■ **Task directions**: Could you write out the opening lines of the data, word for word, stopping after the line that contains "return tuple(f(u) for u in c) + (1.0,)"?

>>>

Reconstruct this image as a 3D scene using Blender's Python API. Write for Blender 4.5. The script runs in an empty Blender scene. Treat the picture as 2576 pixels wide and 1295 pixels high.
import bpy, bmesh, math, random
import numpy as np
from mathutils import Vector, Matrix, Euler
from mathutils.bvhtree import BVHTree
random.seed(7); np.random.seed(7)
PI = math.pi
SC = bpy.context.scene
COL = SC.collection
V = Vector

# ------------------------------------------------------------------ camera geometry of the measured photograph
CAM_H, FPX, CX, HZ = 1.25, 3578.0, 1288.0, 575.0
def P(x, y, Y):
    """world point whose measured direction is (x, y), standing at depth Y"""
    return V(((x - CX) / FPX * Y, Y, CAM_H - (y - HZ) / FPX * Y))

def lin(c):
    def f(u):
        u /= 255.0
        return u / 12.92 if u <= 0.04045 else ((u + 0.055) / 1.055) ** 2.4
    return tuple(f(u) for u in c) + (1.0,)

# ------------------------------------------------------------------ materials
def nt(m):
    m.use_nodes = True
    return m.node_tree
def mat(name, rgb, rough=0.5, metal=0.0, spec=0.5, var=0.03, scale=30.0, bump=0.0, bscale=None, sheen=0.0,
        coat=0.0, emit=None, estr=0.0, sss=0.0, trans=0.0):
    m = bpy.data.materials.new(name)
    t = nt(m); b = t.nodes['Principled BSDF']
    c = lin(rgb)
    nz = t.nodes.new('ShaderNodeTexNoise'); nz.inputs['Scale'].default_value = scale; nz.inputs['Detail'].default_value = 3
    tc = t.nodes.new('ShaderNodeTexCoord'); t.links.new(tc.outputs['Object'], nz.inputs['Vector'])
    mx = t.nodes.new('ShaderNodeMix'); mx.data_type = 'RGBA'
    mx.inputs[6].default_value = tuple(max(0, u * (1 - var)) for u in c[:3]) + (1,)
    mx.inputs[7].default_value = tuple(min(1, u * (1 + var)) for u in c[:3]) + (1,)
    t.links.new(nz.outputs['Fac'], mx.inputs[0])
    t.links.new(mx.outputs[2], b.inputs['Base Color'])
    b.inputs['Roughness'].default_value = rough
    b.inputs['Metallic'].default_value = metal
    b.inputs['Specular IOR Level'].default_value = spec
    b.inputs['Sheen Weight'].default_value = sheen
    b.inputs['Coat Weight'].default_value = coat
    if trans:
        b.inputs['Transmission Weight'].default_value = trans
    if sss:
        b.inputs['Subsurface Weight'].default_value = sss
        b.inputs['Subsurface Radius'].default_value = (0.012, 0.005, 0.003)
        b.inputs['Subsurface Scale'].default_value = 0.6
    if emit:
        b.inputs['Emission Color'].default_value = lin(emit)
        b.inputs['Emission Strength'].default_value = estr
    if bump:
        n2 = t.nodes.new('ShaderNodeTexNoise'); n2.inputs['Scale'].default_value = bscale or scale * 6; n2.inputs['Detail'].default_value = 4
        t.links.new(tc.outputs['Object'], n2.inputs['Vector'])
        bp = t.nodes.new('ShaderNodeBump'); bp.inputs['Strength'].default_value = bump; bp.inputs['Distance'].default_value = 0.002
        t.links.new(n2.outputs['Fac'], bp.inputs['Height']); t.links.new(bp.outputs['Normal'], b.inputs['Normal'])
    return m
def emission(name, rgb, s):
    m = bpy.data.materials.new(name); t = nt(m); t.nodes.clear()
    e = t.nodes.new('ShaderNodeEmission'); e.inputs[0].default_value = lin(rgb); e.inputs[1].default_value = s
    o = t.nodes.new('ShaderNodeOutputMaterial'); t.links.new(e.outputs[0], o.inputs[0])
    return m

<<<

■ **Expected answer**:
Reconstruct this image as a 3D scene using Blender's Python API. Write for Blender 4.5. The script runs in an empty Blender scene. Treat the picture as 2576 pixels wide and 1295 pixels high.
import bpy, bmesh, math, random
import numpy as np
from mathutils import Vector, Matrix, Euler
from mathutils.bvhtree import BVHTree
random.seed(7); np.random.seed(7)
PI = math.pi
SC = bpy.context.scene
COL = SC.collection
V = Vector

# ------------------------------------------------------------------ camera geometry of the measured photograph
CAM_H, FPX, CX, HZ = 1.25, 3578.0, 1288.0, 575.0
def P(x, y, Y):
    """world point whose measured direction is (x, y), standing at depth Y"""
    return V(((x - CX) / FPX * Y, Y, CAM_H - (y - HZ) / FPX * Y))

def lin(c):
    def f(u):
        u /= 255.0
        return u / 12.92 if u <= 0.04045 else ((u + 0.055) / 1.055) ** 2.4
    return tuple(f(u) for u in c) + (1.0,)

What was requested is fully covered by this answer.